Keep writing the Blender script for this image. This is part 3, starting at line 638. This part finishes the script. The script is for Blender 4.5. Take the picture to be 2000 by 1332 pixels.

---

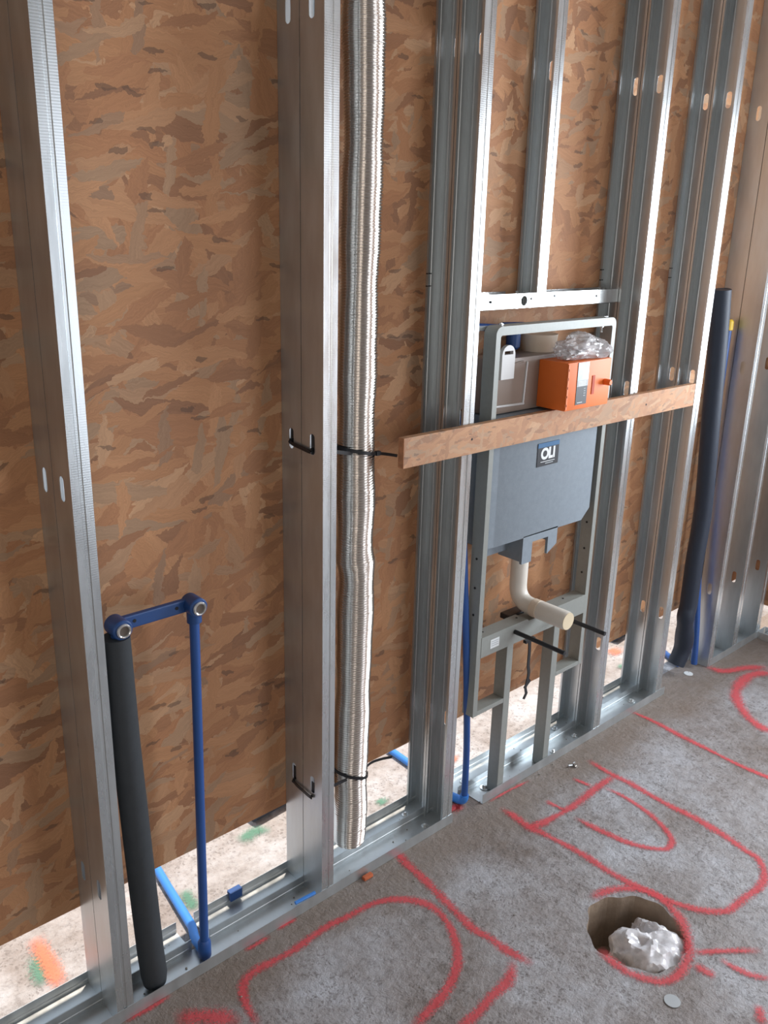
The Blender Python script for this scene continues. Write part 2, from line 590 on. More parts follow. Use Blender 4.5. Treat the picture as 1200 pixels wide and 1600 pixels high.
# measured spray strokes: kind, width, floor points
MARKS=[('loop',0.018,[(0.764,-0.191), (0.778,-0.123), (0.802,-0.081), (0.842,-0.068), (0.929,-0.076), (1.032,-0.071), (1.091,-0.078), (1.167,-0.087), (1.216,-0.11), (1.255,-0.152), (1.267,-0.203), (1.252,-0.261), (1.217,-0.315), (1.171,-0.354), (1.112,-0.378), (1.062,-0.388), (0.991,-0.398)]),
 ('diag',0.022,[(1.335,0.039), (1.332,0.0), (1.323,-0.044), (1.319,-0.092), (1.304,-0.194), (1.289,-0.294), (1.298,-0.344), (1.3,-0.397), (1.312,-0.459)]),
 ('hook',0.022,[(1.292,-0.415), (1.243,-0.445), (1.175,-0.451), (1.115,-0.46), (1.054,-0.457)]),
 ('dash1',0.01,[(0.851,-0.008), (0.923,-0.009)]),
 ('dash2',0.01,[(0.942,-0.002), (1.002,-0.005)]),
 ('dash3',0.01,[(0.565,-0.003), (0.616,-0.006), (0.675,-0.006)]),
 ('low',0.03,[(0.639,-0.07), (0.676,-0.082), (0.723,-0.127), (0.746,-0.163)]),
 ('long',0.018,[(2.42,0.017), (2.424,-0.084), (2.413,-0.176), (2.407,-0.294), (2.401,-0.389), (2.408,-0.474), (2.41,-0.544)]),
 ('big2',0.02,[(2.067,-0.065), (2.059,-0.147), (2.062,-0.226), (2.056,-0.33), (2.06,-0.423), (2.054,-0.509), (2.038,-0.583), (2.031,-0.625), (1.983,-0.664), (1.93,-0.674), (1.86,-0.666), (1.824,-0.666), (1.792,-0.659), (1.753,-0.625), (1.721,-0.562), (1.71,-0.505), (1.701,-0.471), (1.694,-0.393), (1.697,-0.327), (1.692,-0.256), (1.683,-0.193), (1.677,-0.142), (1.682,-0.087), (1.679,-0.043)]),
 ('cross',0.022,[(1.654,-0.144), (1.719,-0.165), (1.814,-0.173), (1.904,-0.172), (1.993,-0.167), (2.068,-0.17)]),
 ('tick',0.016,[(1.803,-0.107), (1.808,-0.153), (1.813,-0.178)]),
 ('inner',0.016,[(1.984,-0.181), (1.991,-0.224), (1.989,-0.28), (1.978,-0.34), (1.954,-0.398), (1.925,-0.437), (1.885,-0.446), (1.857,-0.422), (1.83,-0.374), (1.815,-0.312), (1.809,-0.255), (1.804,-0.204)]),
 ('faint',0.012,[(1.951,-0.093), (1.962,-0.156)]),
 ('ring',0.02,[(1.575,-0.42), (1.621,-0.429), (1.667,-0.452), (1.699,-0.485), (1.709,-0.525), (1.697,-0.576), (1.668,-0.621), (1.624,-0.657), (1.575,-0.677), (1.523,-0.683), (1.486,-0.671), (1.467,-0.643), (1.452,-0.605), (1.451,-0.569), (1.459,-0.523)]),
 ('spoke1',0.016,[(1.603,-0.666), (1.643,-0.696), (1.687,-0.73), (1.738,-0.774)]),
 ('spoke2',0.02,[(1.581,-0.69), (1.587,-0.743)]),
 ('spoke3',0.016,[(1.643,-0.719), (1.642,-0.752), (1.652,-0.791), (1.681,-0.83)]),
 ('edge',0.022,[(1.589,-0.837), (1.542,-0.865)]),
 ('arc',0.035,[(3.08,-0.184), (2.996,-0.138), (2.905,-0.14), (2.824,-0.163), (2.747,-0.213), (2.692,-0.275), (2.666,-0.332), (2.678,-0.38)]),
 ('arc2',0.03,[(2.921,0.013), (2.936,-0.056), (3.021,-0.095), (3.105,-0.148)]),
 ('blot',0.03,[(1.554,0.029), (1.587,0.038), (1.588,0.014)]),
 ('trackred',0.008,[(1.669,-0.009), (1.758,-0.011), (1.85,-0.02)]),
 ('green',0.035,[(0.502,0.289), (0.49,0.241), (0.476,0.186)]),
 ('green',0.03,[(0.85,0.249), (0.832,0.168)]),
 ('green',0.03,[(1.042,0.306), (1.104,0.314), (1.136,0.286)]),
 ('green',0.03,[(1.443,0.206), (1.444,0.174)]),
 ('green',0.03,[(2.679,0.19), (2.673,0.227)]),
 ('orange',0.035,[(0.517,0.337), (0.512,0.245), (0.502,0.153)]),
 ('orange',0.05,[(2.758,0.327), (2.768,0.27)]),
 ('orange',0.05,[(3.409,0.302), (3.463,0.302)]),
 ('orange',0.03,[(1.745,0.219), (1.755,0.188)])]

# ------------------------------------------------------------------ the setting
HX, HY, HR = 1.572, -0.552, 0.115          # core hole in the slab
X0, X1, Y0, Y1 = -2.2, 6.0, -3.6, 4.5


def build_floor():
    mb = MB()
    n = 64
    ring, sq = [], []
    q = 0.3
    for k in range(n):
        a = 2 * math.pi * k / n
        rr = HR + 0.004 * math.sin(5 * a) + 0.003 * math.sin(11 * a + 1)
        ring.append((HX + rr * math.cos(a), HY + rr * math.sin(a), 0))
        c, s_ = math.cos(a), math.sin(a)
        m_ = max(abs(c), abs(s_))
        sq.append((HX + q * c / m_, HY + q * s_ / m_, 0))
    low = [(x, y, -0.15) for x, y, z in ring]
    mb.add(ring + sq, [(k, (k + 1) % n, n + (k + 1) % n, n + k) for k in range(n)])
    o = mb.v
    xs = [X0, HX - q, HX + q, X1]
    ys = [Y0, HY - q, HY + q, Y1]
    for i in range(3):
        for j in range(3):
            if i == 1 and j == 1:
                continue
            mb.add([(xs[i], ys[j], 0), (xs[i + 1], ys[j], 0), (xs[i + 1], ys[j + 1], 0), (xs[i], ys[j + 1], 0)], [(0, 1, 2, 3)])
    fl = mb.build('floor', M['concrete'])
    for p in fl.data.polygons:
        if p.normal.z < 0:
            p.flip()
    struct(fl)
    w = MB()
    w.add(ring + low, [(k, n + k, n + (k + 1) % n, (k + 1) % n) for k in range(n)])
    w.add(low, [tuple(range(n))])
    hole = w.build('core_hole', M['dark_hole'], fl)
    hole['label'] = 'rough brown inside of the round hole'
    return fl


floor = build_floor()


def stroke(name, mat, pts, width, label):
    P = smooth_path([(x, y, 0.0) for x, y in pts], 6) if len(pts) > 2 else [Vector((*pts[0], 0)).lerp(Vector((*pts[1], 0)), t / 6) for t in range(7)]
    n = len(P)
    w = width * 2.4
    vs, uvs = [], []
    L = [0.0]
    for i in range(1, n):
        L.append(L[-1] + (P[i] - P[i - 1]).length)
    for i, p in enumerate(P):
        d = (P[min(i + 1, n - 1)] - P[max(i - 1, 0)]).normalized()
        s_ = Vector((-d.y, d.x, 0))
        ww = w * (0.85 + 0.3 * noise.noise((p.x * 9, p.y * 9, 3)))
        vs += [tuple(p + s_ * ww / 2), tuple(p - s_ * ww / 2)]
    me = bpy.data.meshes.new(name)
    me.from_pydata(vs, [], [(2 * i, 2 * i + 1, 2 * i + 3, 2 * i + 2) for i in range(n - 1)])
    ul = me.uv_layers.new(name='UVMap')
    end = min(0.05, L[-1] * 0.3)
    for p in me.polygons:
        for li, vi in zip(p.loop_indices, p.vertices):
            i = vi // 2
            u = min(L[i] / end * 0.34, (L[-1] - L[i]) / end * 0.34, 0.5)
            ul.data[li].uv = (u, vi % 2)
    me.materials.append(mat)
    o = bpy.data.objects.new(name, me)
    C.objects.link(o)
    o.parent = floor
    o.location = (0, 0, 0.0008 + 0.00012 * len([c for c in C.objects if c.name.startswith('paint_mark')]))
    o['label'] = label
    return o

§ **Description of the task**
Copy each line of the listing that holds the word "pixels".

§ **Written response**
Keep writing the Blender script for this image. This is part 3, starting at line 638. This part finishes the script. The script is for Blender 4.5. Take the picture to be 2000 by 1332 pixels.
The Blender Python script for this scene continues. Write part 2, from line 590 on. More parts follow. Use Blender 4.5. Treat the picture as 1200 pixels wide and 1600 pixels high.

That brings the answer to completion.